Maduro
Venezuela's President Nicolás Maduro speaks during a meeting at Miraflores Palace in Caracas Oct. 22, 2014. Miraflores Palace/Handout/Reuters

Venezuela may have won a seat on the U.N. Security Council, but President Nicolás Maduro doesn’t have much else to be happy about these days. The Venezuelan leader lashed out at news agency Reuters this week for what he said was a “campaign to destroy Venezuela.”

Maduro, speaking during a government council meeting Wednesday, said Reuters and other international news agencies were deliberately stoking fears that Venezuela would default on its debt. “What is Reuters looking for?” he asked, according to local reports. “Do you believe that a news agency like Reuters can find the good in Venezuela?”

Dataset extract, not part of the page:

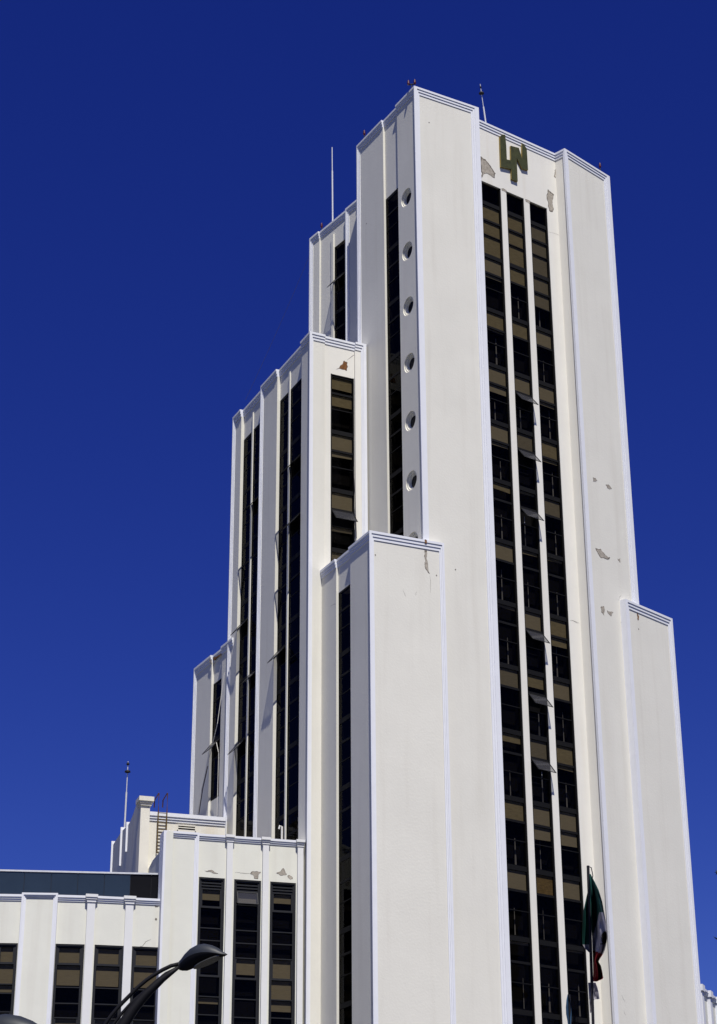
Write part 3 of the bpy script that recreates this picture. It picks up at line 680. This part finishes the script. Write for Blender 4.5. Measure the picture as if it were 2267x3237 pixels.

He then denounced the agency, saying its reports were alarmist and damaging. “How far will some grimy minds take their evil?” he asked.

Reports of Venezuela’s financial troubles have proliferated in recent weeks as falling oil prices threaten to exacerbate an already frail economic situation. But Maduro has thrown sharp words at academics and reporters who have said that the economy could be in dire straits. Last month, he slammed Harvard economist and former Venezuelan minister of planning Ricardo Hausmann, who co-wrote an opinion piece suggesting that Venezuela should consider defaulting on its external debt. Maduro took to live television to call Hausmann a “financial hit man” and “outlaw” who wanted to destabilize Venezuela’s economy.

Maduro assured the public on Wednesday that Venezuela had its economy and external debt situation under control. “Venezuela has the economic and financial capacity, resources, strategic policy and the supreme will to continue its course and meet international financial commitments,” he said.

Meanwhile, the president’s approval ratings have fallen to 30.2 percent in September, down from 35.4 percent in July, according to polling firm Datanalisis. The survey also reported that 81.6 percent of Venezuela’s population viewed the country’s economic situation negatively.